Starting shortly after my election and continuing sporadically through to the present, I have assembled a collection of artifacts around the Institute and its Web presence. At the AGM, I will explain how this work will accelerate and how the community can get involved.
Les Voilà
- Position Statement for My Nomination to the IAI Board
- Might as well begin with my position statement. This, presumably, is what got me elected. In retrospect it's a bit frou-frou, but I still agree with it. True to form, I only get to the point in the last paragraph, where I state my interest in setting information architecture apart from similar nascent disciplines while at the same time weaving it in with them. This objective has been in the back of my mind throughout the entire process.
- It's Only Fitting that the Cobbler's Children Get Shoes
This was my first crack at the topology of the IAI website. My strategy was—and still is—to shape the project of creating a new site into something attainable through the part-time effort of a loosely-knit group of volunteers. Here, this meant trying to get a look at the site's anatomy without having to take an exhaustive trawl through it.
- Characterizing the Information Architecture Institute
Rather fortuitously one afternoon, I came up with a conceptual model which we (the board) finalized at a retreat in Iceland. I still maintain that while it greatly simplifies the constituencies, there is an even simpler notion of the mediating versus the direct relationship.
- Content Robo-Inventory
This is my second crack at the site's topology, which is considerably more dense than the first. That's because it turned out that my previous crawler had missed a wiki or two. We apparently have four of them.
- Visualizing Paths through the Web
I also analyzed the site's access logs to see if there were patterns in the paths people took through it. Unsurprisingly, there were.
- 2-Up Content Audit
I expanded on this idea of common paths to consider narrative continuity across links. Too often when I follow a link, I find the tone, style, and even the content of a site to contradict itself. So I made a prototype of a tool to help counteract that.
- Shearing Layers Applied to the Web
- With this preliminary technical poking and prodding done, I wanted to collect my thoughts on why I had chosen to proceed this way. The answer has to do with sensitivity to time. Why I've put all this effort in precisely this way has to do with creating a perpetual artifact, rather than the latest iteration of something that gets thrown away every few years. I wrote this piece to guide my—and the rest of the board's—thinking.
In Addition
There's plenty of other stuff I've done but haven't written down yet:
- I have made a full census of the back-ends and services the IAI uses. There are 13 of them.

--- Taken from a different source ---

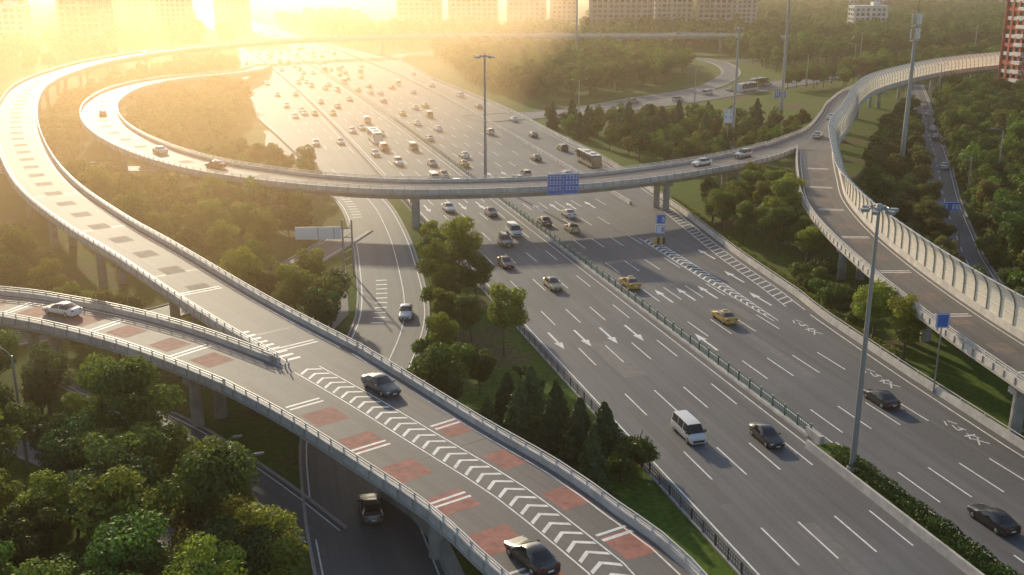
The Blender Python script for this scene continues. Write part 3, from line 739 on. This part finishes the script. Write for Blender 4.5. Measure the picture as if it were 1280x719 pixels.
for x,y,sc in ((-10.5,150,.85),(-7.5,144,1.0),(-9.5,139,.9),(-12.5,156,.7),(-5,139.5,.75),(-13,163,.6)): inst('deciduous_tree',R.choice(near[3:5]+near[:1]),x,y,sc)
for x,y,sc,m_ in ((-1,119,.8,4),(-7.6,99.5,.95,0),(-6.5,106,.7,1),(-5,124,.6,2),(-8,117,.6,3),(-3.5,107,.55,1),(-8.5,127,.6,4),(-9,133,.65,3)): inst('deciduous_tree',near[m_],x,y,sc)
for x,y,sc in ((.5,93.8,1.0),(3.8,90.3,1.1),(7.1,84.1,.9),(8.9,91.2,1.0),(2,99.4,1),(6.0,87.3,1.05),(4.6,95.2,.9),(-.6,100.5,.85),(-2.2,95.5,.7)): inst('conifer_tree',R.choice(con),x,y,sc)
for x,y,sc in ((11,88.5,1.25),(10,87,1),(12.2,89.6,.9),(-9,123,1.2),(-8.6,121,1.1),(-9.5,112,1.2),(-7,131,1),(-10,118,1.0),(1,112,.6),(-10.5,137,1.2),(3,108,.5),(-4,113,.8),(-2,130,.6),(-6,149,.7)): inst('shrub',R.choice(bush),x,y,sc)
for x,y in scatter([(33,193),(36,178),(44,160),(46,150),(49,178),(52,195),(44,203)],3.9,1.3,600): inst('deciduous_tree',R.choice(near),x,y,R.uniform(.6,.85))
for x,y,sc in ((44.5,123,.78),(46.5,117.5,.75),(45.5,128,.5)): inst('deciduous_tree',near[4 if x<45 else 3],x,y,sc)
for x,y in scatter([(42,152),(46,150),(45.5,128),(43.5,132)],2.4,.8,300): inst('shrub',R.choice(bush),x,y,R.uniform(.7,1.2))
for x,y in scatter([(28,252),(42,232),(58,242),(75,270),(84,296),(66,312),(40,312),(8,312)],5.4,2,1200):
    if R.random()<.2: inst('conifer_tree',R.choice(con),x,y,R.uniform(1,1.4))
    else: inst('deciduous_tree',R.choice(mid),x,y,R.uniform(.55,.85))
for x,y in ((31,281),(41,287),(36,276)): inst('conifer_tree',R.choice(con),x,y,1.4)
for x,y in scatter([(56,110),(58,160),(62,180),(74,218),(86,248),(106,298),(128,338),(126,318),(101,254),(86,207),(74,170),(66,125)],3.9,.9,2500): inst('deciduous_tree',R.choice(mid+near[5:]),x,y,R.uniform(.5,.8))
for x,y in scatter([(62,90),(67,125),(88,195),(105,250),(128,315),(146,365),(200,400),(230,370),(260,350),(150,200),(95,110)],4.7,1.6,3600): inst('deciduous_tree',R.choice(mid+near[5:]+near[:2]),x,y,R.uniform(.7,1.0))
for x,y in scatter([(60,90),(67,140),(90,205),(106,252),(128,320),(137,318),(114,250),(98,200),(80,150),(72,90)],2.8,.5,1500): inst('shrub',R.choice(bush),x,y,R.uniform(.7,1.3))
def mass(name,pts,lo,hi,srcs):
    for si,src in enumerate(srcs):
        vs=[];fs=[]
        for (x,y) in pts[si::len(srcs)]:
            s=R.uniform(lo,hi)/2; a=R.uniform(0,6.28); n=len(vs)
            for q in range(4):
                t=a+q*math.pi/2+.785; vs.append((x+math.cos(t)*s*1.414,y+math.sin(t)*s*1.414,0))
            fs.append((n,n+1,n+2,n+3))
        me=bpy.data.meshes.new(name); me.from_pydata(vs,[],fs)
        p=bpy.data.objects.new(name,me); COL.objects.link(p); p.instance_type='FACES'; p.use_instance_faces_scale=True
        p.show_instancer_for_render=False; p.show_instancer_for_viewport=False
        c=bpy.data.objects.new('tree_crown',src); COL.objects.link(c); c.parent=p
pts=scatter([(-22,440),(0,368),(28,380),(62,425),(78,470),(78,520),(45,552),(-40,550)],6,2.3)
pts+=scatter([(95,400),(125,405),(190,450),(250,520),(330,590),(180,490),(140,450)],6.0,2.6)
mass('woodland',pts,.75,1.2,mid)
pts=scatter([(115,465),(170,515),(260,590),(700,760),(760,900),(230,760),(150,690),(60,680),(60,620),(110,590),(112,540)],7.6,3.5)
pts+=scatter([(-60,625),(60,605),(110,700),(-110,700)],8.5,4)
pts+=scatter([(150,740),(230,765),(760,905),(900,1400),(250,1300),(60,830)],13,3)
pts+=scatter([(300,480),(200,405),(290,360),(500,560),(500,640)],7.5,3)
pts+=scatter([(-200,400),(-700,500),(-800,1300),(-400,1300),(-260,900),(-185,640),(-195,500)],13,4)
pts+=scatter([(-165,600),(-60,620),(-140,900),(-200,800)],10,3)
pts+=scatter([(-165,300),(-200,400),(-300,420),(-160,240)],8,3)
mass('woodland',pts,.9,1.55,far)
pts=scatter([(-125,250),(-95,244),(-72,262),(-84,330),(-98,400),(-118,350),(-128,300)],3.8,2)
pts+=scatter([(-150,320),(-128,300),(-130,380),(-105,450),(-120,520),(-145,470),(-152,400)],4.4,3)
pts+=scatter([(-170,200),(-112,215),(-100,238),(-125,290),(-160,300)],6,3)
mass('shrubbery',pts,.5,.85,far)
def hedge(name,path,w,h,n,lm='leafd',ls=.2,z0=.15):
    rg=np.random.default_rng(5); T,N,S=frames(path); s=rg.uniform(0,S[-1],n)
    x=np.interp(s,S,path[:,0]);y=np.interp(s,S,path[:,1]); nx=np.interp(s,S,N[:,0]);ny=np.interp(s,S,N[:,1])
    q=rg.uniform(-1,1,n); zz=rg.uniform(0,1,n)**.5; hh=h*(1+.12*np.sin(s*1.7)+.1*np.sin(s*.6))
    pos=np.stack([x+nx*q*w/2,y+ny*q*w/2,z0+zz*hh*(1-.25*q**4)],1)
    nrm=rg.normal(size=(n,3))+np.array([0,0,.6]); nrm/=np.linalg.norm(nrm,axis=1)[:,None]
    t1=np.cross(nrm,rg.normal(size=(n,3))); t1/=np.linalg.norm(t1,axis=1)[:,None]; t2=np.cross(nrm,t1); sz=ls*rg.uniform(.6,1.4,n)[:,None]
    V=np.stack([pos-t1*sz*.5,pos-t2*sz*.35,pos+t1*sz*.5,pos+t2*sz*.35],1).reshape(-1,3)
    me=bpy.data.meshes.new(name); me.from_pydata([tuple(v) for v in V.tolist()],[],[(4*i,4*i+1,4*i+2,4*i+3) for i in range(n)])
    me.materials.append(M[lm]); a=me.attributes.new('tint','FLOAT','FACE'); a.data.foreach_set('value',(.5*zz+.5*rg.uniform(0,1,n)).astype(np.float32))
    o=bpy.data.objects.new(name,me); COL.objects.link(o)
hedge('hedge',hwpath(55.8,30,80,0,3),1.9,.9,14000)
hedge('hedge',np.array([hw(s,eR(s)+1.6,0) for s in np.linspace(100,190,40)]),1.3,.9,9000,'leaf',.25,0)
# ------------------------------------------------------------ buildings
wallc={'pink':mat('wall_pink',(.46,.34,.29),.85,nscale=.2),'grey':mat('wall_grey',(.42,.4,.39),.85,nscale=.2),'cream':mat('wall_cream',(.55,.48,.4),.85,nscale=.2),'red':mat('wall_red',(.42,.07,.05),.8,nscale=.3),'wht':mat('wall_white',(.66,.64,.62),.8,nscale=.3)}
def building(name,x,y,w,d,h,yaw,wall,band=None,fl=3.,bay=3.4):
    e=empty(name,(x,y,0)); e.rotation_euler[2]=yaw
    g=MB(['glass']); g.box((0,0,h/2),(w-.5,d-.5,h-.2)); g.obj('windows',e)
    s=MB([wallc[wall],wallc[band or wall]]); n=int(h/fl)
    for i in range(n+1): s.box((0,0,i*fl+.25),(w,d,1.25),0,(i%2 if band else 0))
    nx=max(2,int(w/bay)); ny=max(2,int(d/bay))
    for i in range(nx+1):
        u=-w/2+.5+i*(w-1)/nx
        for v in (-1,1): s.box((u,v*(d/2-.08),h/2),(1.1 if i%3 else 1.7,.36,h+.3),0,0)
    for i in range(ny+1):
        u=-d/2+.5+i*(d-1)/ny
        for v in (-1,1): s.box((v*(w/2-.08),u,h/2+.01),(.36,1.1,h+.32),0,0)
    s.box((0,0,h+1.0),(w+.6,d+.6,.7),0,0); s.box((w*.2,0,h+2.4),(w*.2,d*.5,2.4),0,0)
    s.obj('walls',e)
    if band:
        b=MB([wallc['wht']])
        for i in range(n):
            for u in (-w*.28,w*.12): b.box((u,-d/2-.7,i*fl+.7),(4.2,1.4,1.1))
            b.box((-w/2-.6,0,i*fl+.7),(1.2,5,1.1))
        b.obj('balconies',e)
building('apartment_block',191,372,34,22,72,.12,'red','wht')
for i,(x,y,w,d,h,c) in enumerate([(-62,735,30,14,21,'pink'),(-26,728,32,14,24,'cream'),(10,735,26,14,21,'grey'),(36,760,18,14,30,'grey'),(70,700,40,16,36,'pink'),(104,712,24,16,48,'cream'),(130,700,22,16,40,'pink'),(160,780,26,16,34,'grey'),(235,720,22,12,18,'wht'),(345,1060,40,15,30,'wht'),(520,1100,60,20,45,'pink'),(-252,650,20,18,60,'cream'),(-225,720,24,20,70,'grey'),(-330,640,40,20,34,'cream'),(-440,900,60,20,60,'grey'),(-400,700,40,24,60,'grey'),(-290,620,22,18,50,'pink'),(-195,760,22,18,50,'cream'),(-270,800,40,18,60,'pink'),(620,1050,60,20,50,'cream'),(-560,1050,70,20,70,'grey'),(-262,560,24,16,24,'wht'),(-232,590,22,16,30,'pink')]):
    building('apartment_block',x,y,w,d,h,R.uniform(-.2,.2),c)
# ------------------------------------------------------------ haze, sun, sky, camera
def haze(name,loc,size,yaw,col,dens,g):
    mb=MB([]); mb.box((0,0,0),size); mb.m=[0]*6; o=mb.obj(name,loc=loc,yaw=yaw)
    hm=bpy.data.materials.new(name+'_air'); hm.use_nodes=True; nt=hm.node_tree; nt.nodes.remove(nt.nodes['Principled BSDF'])
    v=nt.nodes.new('ShaderNodeVolumeScatter'); v.inputs['Color'].default_value=col+(1,); v.inputs['Density'].default_value=dens; v.inputs['Anisotropy'].default_value=g
    L(nt,v.outputs[0],nt.nodes['Material Output'].inputs['Volume']); o.data.materials.append(hm)
haze('haze',(0,1400,44),(6000,3600,94),0,(1,.8,.58),.00036,.78)
# low orange scattering volume, added to strengthen the sun glow on the left
ba=math.radians(7); uu=(math.sin(ba),math.cos(ba)); vv=(math.cos(ba),-math.sin(ba)); cu,cv=1342,-1528
haze('added_glow_haze',(uu[0]*cu+vv[0]*cv,uu[1]*cu+vv[1]*cv,15.5),(2984,2520,32),-ba,(1,.64,.33),.0019,.62)
EL=math.radians(17); AZ=math.radians(-21)
sd=Vector((math.sin(AZ)*math.cos(EL),math.cos(AZ)*math.cos(EL),math.sin(EL)))
sl=bpy.data.lights.new('sun','SUN'); sl.energy=5; sl.angle=math.radians(1); sl.color=(1,.78,.5)
so=bpy.data.objects.new('sun',sl); COL.objects.link(so); so.rotation_euler=sd.to_track_quat('Z','Y').to_euler(); so.location=sd*300
w=bpy.data.worlds.new('World'); scn.world=w; w.use_nodes=True; nt=w.node_tree; bg=nt.nodes['Background']
sky=nt.nodes.new('ShaderNodeTexSky'); sky.sky_type='NISHITA'; sky.sun_disc=False; sky.sun_elevation=EL; sky.sun_rotation=AZ
L(nt,sky.outputs[0],bg.inputs['Color']); bg.inputs['Strength'].default_value=.15
cd=bpy.data.cameras.new('camera'); cd.sensor_width=36; cd.lens=36*1320/1280; cd.clip_end=8000; cd.clip_start=.5
co=bpy.data.objects.new('camera',cd); COL.objects.link(co); co.location=(0,0,45); co.rotation_euler=(math.radians(90-17),0,0); scn.camera=co
scn.view_settings.view_transform='Standard'; scn.view_settings.look='None'; scn.view_settings.exposure=0
print('objs',len(bpy.data.objects))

- I have created a third content-inventorying robocrawler. This one is special because it separates the main content of the pages, isolating their link structure from navigation, ancillary content and other repeating elements.
- I created an RDF vocabulary for content inventories which I plan to use to organize an audit (though I did this a pretty long time ago and only now really have the wherewithal to use it).
I devised a method for gathering descriptive statistics around word counts in HTML block-level elements. People don't have the same stamina for reading on the Web as they do on paper, and statistics like this are for putting that in check. I'm a minimalist when it comes to preliminary renderings of data but each discernible bar is a five-number summary of the words-per-block count per document, where one vertical pixel is a word. The mean and standard deviation are laid on top.
- Last but not least, I have created back-door code interfaces onto a number of the disparate databases the IAI uses, in order to facilitate migration and other further progress.
The rest is going to have to wait for the meeting!